- _TASK INSTRUCTIONS_
Pictures stay out. Extract the lines below from the first one through the line with "return Vector((0, 0, CAMH)) + r*t", both included.

- _DATA EXCERPT_
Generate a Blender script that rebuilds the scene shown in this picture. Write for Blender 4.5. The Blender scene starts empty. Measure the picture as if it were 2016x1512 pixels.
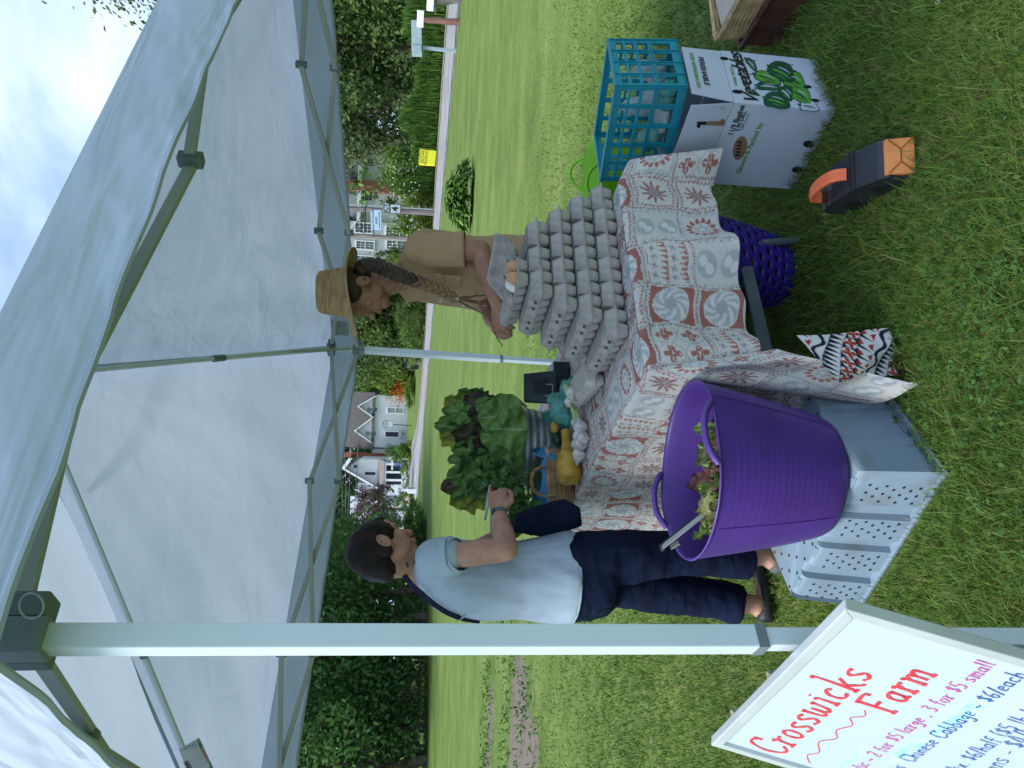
import bpy, bmesh, math, random
import numpy as np
from mathutils import Vector, Matrix, Euler, noise
random.seed(7); RNG = np.random.default_rng(7)
sc = bpy.context.scene; COL = sc.collection
R = math.radians; PI = math.pi

# ------------------------------------------------------------ camera
CAMH = 1.45; FPX = 1515.0; PITCH = R(7.9); ROLL = R(1.9)
_F = Vector((0, math.cos(PITCH), -math.sin(PITCH))); _R = Vector((1, 0, 0)); _D = Vector((0, -math.sin(PITCH), -math.cos(PITCH)))
cam_x = _R*math.sin(ROLL) + _D*math.cos(ROLL)
cam_y = _R*math.cos(ROLL) - _D*math.sin(ROLL)
cd = bpy.data.cameras.new('camera'); cam = bpy.data.objects.new('camera', cd); COL.objects.link(cam)
m = Matrix((cam_x, cam_y, -_F)).transposed().to_4x4(); m.translation = Vector((0, 0, CAMH))
cam.matrix_world = m
cd.sensor_width = 36; cd.lens = 36*FPX/2016; cd.clip_start = .05; cd.clip_end = 900
sc.camera = cam

def at(px, py, Y=None, z=None):
    """world point seen at a photo pixel, at depth Y or height z"""
    u = (1512-py-756)/FPX; v = (px-1008)/FPX
    a = u*math.cos(ROLL)+v*math.sin(ROLL); b = -u*math.sin(ROLL)+v*math.cos(ROLL)
    r = _R*a + _D*b + _F
    t = Y/r.y if Y is not None else (z-CAMH)/r.z
    return Vector((0, 0, CAMH)) + r*t

# ------------------------------------------------------------ world, sun, exposure
w = bpy.data.worlds.new('World'); sc.world = w; w.use_nodes = True
nt = w.node_tree; nt.nodes.clear()
def N(nt, t, **k):
    n = nt.nodes.new(t)
    for a, b in k.items():
        if a.startswith('i_'):
            key = a[2:].replace('_', ' ')
            n.inputs[int(key) if key.isdigit() else key].default_value = b
        else: setattr(n, a, b)
    return n
SUN_EL, SUN_AZ = R(54), R(240)     # azimuth measured from +Y clockwise
out = N(nt, 'ShaderNodeOutputWorld'); bg = N(nt, 'ShaderNodeBackground')
sky = N(nt, 'ShaderNodeTexSky', sky_type='NISHITA', sun_disc=False, sun_elevation=SUN_EL, sun_rotation=SUN_AZ)
tc = N(nt, 'ShaderNodeTexCoord'); mp = N(nt, 'ShaderNodeMapping')
mp.inputs['Scale'].default_value = (1.0, 1.0, 2.2)
nz = N(nt, 'ShaderNodeTexNoise', i_Scale=3.2, i_Detail=7.0, i_Roughness=.55, i_Distortion=.3)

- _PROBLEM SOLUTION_
Generate a Blender script that rebuilds the scene shown in this picture. Write for Blender 4.5. The Blender scene starts empty. Measure the picture as if it were 2016x1512 pixels.
import bpy, bmesh, math, random
import numpy as np
from mathutils import Vector, Matrix, Euler, noise
random.seed(7); RNG = np.random.default_rng(7)
sc = bpy.context.scene; COL = sc.collection
R = math.radians; PI = math.pi

# ------------------------------------------------------------ camera
CAMH = 1.45; FPX = 1515.0; PITCH = R(7.9); ROLL = R(1.9)
_F = Vector((0, math.cos(PITCH), -math.sin(PITCH))); _R = Vector((1, 0, 0)); _D = Vector((0, -math.sin(PITCH), -math.cos(PITCH)))
cam_x = _R*math.sin(ROLL) + _D*math.cos(ROLL)
cam_y = _R*math.cos(ROLL) - _D*math.sin(ROLL)
cd = bpy.data.cameras.new('camera'); cam = bpy.data.objects.new('camera', cd); COL.objects.link(cam)
m = Matrix((cam_x, cam_y, -_F)).transposed().to_4x4(); m.translation = Vector((0, 0, CAMH))
cam.matrix_world = m
cd.sensor_width = 36; cd.lens = 36*FPX/2016; cd.clip_start = .05; cd.clip_end = 900
sc.camera = cam

def at(px, py, Y=None, z=None):
    """world point seen at a photo pixel, at depth Y or height z"""
    u = (1512-py-756)/FPX; v = (px-1008)/FPX
    a = u*math.cos(ROLL)+v*math.sin(ROLL); b = -u*math.sin(ROLL)+v*math.cos(ROLL)
    r = _R*a + _D*b + _F
    t = Y/r.y if Y is not None else (z-CAMH)/r.z
    return Vector((0, 0, CAMH)) + r*t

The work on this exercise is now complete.